58.   The strata must comply with section 189.4 of the SPA, which includes not charging dispute-related expenses against Trinden.

ORDERS

59.   I order the strata, within 30 days of this decision unless the parties mutually agree to a different date, to:

a.    Permit a representative of Trinden to inspect all emails between the strata and its strata council, and the strata manager for the period September 1, 2019 through November 29, 2021 if it has retained all of those records. If it has not retained emails from September 1 to October 21, 2019, then my order is for the strata to permit inspection of emails between the strata and its strata council, and the strata manager for the period October 21, 2019 through November 29, 2021, and

b.    Permit a representative of Trinden to inspect all emails between the strata council and any law firms, including Clark Wilson LLP, for the period September 1, 2019 through December 31, 2021 if it has retained all of those records. If it has not retained emails from September 1, 2019 to January 11, 2020, then my order is for the strata to permit inspection of emails between the strata council and any law firms, including Clark Wilson LLP, for the period January 11, 2020 through November 29, 2021.

c.    The strata cannot charge Trinden to inspect the emails, but may charge Trinden for any copies it requests.

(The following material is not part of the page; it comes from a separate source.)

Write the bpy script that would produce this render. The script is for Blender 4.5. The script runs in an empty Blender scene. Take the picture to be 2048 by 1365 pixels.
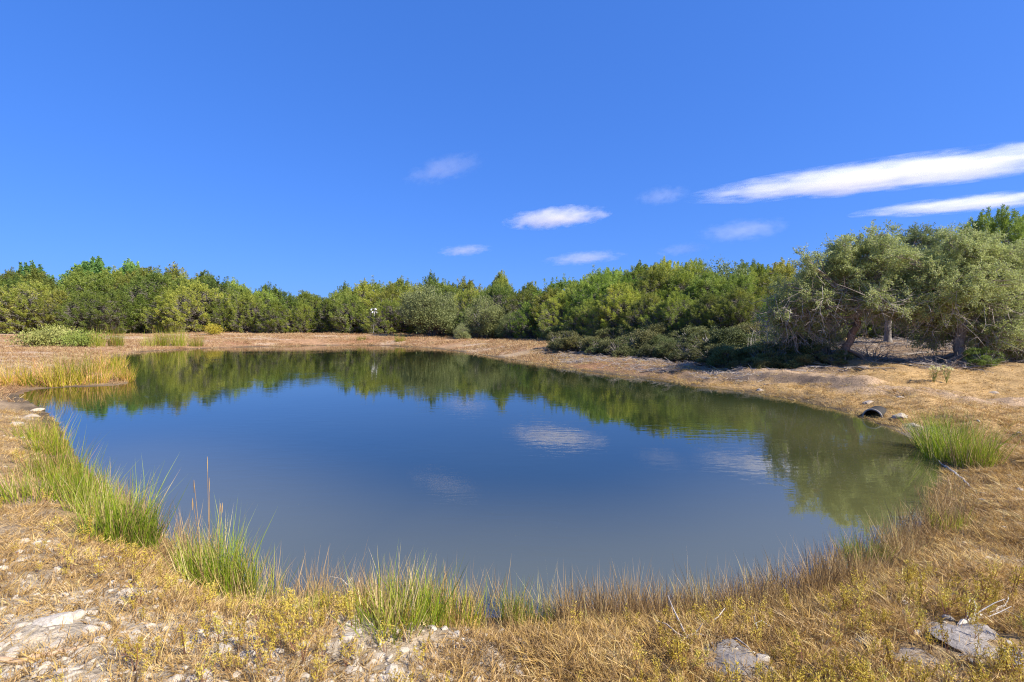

d.    Reimburse Trinden $550.00 for CRT fees.

60.   I dismiss Trinden’s remaining claims.

61.   Trinden is entitled to post-judgement interest under the Court Order Interest Act.

62.   Under section 57 of the CRTA, a validated copy of the CRT’s order can be enforced through the British Columbia Supreme Court. Under section 58 of the CRTA, the order can be enforced through the British Columbia Provincial Court if it is an order for financial compensation or return of personal property under $35,000. Once filed, a CRT order has the same force and effect as an order of the court that it is filed in.